◆ The task ◆
Leave out the images and repeat the listing below without a single change.
-- start Data section --
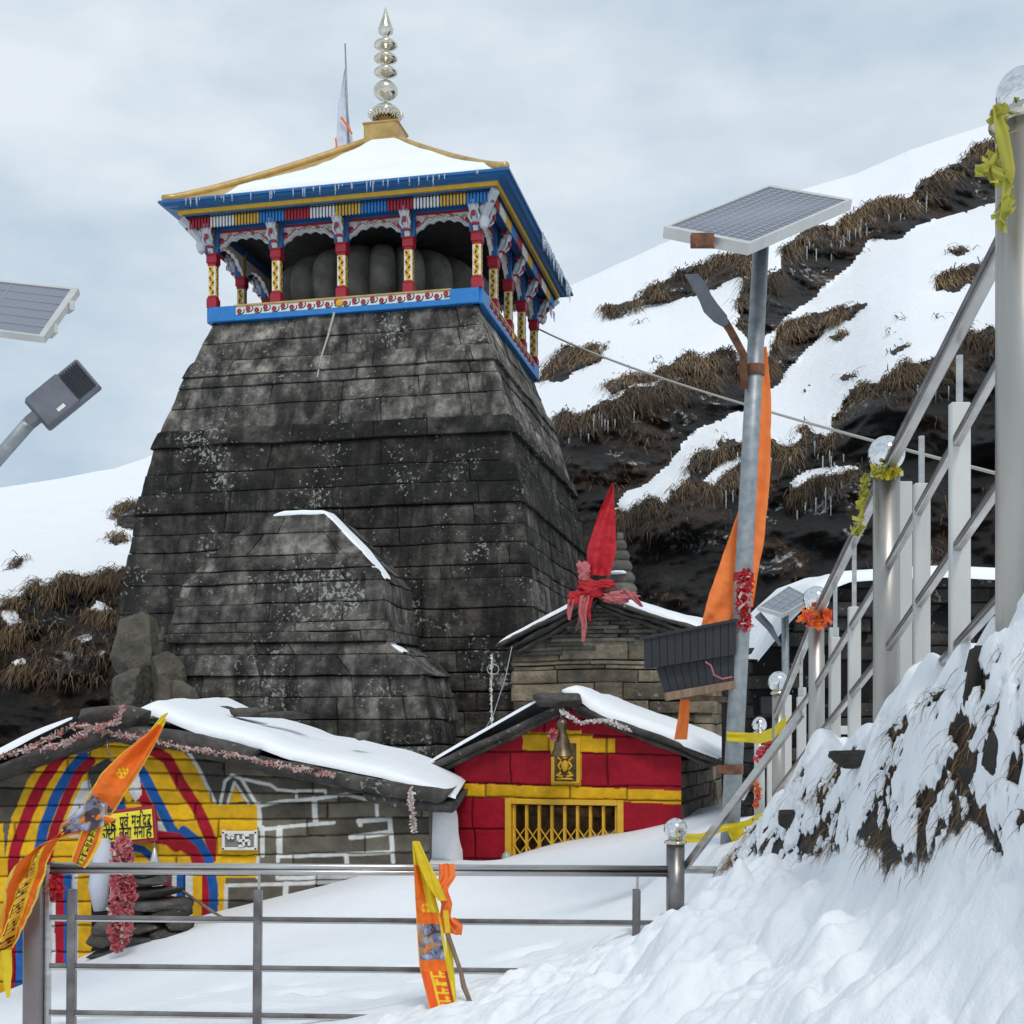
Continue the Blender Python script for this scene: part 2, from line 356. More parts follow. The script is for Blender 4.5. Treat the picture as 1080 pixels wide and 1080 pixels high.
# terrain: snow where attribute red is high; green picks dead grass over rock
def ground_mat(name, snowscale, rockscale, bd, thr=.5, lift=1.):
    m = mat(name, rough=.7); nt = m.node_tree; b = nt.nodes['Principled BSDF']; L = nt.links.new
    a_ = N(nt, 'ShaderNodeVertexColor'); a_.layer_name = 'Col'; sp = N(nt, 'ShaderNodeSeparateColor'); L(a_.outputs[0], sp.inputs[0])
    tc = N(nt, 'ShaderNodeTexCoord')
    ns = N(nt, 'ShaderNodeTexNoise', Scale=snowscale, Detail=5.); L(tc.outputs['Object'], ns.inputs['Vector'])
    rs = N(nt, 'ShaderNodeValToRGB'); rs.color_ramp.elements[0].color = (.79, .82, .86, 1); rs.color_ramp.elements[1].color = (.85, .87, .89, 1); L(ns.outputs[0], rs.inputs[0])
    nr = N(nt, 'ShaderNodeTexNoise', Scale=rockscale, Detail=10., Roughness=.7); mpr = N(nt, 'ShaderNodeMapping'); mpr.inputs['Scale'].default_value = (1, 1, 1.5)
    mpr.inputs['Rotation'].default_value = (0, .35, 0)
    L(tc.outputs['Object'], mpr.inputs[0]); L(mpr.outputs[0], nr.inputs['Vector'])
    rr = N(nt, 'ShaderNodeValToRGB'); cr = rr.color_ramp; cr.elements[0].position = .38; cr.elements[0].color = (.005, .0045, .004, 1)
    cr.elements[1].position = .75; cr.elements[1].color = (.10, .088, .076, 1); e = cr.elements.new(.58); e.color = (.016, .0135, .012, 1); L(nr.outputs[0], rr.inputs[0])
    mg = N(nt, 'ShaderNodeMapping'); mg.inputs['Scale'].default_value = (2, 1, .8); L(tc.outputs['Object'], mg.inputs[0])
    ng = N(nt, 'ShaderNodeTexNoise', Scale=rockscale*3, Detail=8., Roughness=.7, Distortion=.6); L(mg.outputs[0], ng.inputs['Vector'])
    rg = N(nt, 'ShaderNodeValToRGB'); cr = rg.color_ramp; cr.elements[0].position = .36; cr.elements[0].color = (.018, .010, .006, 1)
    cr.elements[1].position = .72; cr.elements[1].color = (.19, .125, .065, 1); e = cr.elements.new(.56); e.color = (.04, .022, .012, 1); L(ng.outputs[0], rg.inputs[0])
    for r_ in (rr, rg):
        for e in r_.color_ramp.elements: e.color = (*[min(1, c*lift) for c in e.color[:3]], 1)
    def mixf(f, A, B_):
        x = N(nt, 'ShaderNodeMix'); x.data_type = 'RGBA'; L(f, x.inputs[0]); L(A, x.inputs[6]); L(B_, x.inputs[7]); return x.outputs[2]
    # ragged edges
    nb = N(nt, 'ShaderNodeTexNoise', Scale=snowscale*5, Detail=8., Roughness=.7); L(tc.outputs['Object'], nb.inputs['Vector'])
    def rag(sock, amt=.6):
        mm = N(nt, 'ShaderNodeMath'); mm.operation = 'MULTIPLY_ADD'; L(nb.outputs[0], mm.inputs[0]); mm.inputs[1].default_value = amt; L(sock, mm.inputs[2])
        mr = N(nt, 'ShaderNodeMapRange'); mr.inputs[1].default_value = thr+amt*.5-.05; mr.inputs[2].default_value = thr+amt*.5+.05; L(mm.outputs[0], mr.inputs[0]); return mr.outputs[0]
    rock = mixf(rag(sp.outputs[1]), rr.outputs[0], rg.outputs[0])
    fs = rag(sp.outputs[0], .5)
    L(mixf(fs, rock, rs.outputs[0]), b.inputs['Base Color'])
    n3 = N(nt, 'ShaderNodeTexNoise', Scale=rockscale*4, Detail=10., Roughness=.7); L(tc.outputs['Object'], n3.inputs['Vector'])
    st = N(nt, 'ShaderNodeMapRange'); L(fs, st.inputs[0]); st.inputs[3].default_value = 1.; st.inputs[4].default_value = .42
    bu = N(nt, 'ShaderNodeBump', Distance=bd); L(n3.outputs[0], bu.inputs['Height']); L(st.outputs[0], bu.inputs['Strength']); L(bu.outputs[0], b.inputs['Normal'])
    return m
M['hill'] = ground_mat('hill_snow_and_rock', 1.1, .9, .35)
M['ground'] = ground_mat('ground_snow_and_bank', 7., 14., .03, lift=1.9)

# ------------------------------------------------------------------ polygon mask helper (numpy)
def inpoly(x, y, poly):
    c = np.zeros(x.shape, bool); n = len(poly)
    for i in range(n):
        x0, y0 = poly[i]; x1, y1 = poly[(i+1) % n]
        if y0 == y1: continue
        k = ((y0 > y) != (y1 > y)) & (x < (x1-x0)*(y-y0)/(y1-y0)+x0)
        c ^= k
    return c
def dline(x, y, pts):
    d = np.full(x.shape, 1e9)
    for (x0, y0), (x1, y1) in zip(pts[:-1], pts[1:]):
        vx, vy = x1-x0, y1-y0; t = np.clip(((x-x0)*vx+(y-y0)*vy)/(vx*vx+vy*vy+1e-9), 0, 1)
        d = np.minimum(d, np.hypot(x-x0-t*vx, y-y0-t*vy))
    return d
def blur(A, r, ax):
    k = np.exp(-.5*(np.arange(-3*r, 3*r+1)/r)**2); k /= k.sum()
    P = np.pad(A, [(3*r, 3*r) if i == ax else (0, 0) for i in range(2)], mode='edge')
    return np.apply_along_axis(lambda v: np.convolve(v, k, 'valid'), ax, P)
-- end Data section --
◆ Correct result ◆
Continue the Blender Python script for this scene: part 2, from line 356. More parts follow. The script is for Blender 4.5. Treat the picture as 1080 pixels wide and 1080 pixels high.
# terrain: snow where attribute red is high; green picks dead grass over rock
def ground_mat(name, snowscale, rockscale, bd, thr=.5, lift=1.):
    m = mat(name, rough=.7); nt = m.node_tree; b = nt.nodes['Principled BSDF']; L = nt.links.new
    a_ = N(nt, 'ShaderNodeVertexColor'); a_.layer_name = 'Col'; sp = N(nt, 'ShaderNodeSeparateColor'); L(a_.outputs[0], sp.inputs[0])
    tc = N(nt, 'ShaderNodeTexCoord')
    ns = N(nt, 'ShaderNodeTexNoise', Scale=snowscale, Detail=5.); L(tc.outputs['Object'], ns.inputs['Vector'])
    rs = N(nt, 'ShaderNodeValToRGB'); rs.color_ramp.elements[0].color = (.79, .82, .86, 1); rs.color_ramp.elements[1].color = (.85, .87, .89, 1); L(ns.outputs[0], rs.inputs[0])
    nr = N(nt, 'ShaderNodeTexNoise', Scale=rockscale, Detail=10., Roughness=.7); mpr = N(nt, 'ShaderNodeMapping'); mpr.inputs['Scale'].default_value = (1, 1, 1.5)
    mpr.inputs['Rotation'].default_value = (0, .35, 0)
    L(tc.outputs['Object'], mpr.inputs[0]); L(mpr.outputs[0], nr.inputs['Vector'])
    rr = N(nt, 'ShaderNodeValToRGB'); cr = rr.color_ramp; cr.elements[0].position = .38; cr.elements[0].color = (.005, .0045, .004, 1)
    cr.elements[1].position = .75; cr.elements[1].color = (.10, .088, .076, 1); e = cr.elements.new(.58); e.color = (.016, .0135, .012, 1); L(nr.outputs[0], rr.inputs[0])
    mg = N(nt, 'ShaderNodeMapping'); mg.inputs['Scale'].default_value = (2, 1, .8); L(tc.outputs['Object'], mg.inputs[0])
    ng = N(nt, 'ShaderNodeTexNoise', Scale=rockscale*3, Detail=8., Roughness=.7, Distortion=.6); L(mg.outputs[0], ng.inputs['Vector'])
    rg = N(nt, 'ShaderNodeValToRGB'); cr = rg.color_ramp; cr.elements[0].position = .36; cr.elements[0].color = (.018, .010, .006, 1)
    cr.elements[1].position = .72; cr.elements[1].color = (.19, .125, .065, 1); e = cr.elements.new(.56); e.color = (.04, .022, .012, 1); L(ng.outputs[0], rg.inputs[0])
    for r_ in (rr, rg):
        for e in r_.color_ramp.elements: e.color = (*[min(1, c*lift) for c in e.color[:3]], 1)
    def mixf(f, A, B_):
        x = N(nt, 'ShaderNodeMix'); x.data_type = 'RGBA'; L(f, x.inputs[0]); L(A, x.inputs[6]); L(B_, x.inputs[7]); return x.outputs[2]
    # ragged edges
    nb = N(nt, 'ShaderNodeTexNoise', Scale=snowscale*5, Detail=8., Roughness=.7); L(tc.outputs['Object'], nb.inputs['Vector'])
    def rag(sock, amt=.6):
        mm = N(nt, 'ShaderNodeMath'); mm.operation = 'MULTIPLY_ADD'; L(nb.outputs[0], mm.inputs[0]); mm.inputs[1].default_value = amt; L(sock, mm.inputs[2])
        mr = N(nt, 'ShaderNodeMapRange'); mr.inputs[1].default_value = thr+amt*.5-.05; mr.inputs[2].default_value = thr+amt*.5+.05; L(mm.outputs[0], mr.inputs[0]); return mr.outputs[0]
    rock = mixf(rag(sp.outputs[1]), rr.outputs[0], rg.outputs[0])
    fs = rag(sp.outputs[0], .5)
    L(mixf(fs, rock, rs.outputs[0]), b.inputs['Base Color'])
    n3 = N(nt, 'ShaderNodeTexNoise', Scale=rockscale*4, Detail=10., Roughness=.7); L(tc.outputs['Object'], n3.inputs['Vector'])
    st = N(nt, 'ShaderNodeMapRange'); L(fs, st.inputs[0]); st.inputs[3].default_value = 1.; st.inputs[4].default_value = .42
    bu = N(nt, 'ShaderNodeBump', Distance=bd); L(n3.outputs[0], bu.inputs['Height']); L(st.outputs[0], bu.inputs['Strength']); L(bu.outputs[0], b.inputs['Normal'])
    return m
M['hill'] = ground_mat('hill_snow_and_rock', 1.1, .9, .35)
M['ground'] = ground_mat('ground_snow_and_bank', 7., 14., .03, lift=1.9)

# ------------------------------------------------------------------ polygon mask helper (numpy)
def inpoly(x, y, poly):
    c = np.zeros(x.shape, bool); n = len(poly)
    for i in range(n):
        x0, y0 = poly[i]; x1, y1 = poly[(i+1) % n]
        if y0 == y1: continue
        k = ((y0 > y) != (y1 > y)) & (x < (x1-x0)*(y-y0)/(y1-y0)+x0)
        c ^= k
    return c
def dline(x, y, pts):
    d = np.full(x.shape, 1e9)
    for (x0, y0), (x1, y1) in zip(pts[:-1], pts[1:]):
        vx, vy = x1-x0, y1-y0; t = np.clip(((x-x0)*vx+(y-y0)*vy)/(vx*vx+vy*vy+1e-9), 0, 1)
        d = np.minimum(d, np.hypot(x-x0-t*vx, y-y0-t*vy))
    return d
def blur(A, r, ax):
    k = np.exp(-.5*(np.arange(-3*r, 3*r+1)/r)**2); k /= k.sum()
    P = np.pad(A, [(3*r, 3*r) if i == ax else (0, 0) for i in range(2)], mode='edge')
    return np.apply_along_axis(lambda v: np.convolve(v, k, 'valid'), ax, P)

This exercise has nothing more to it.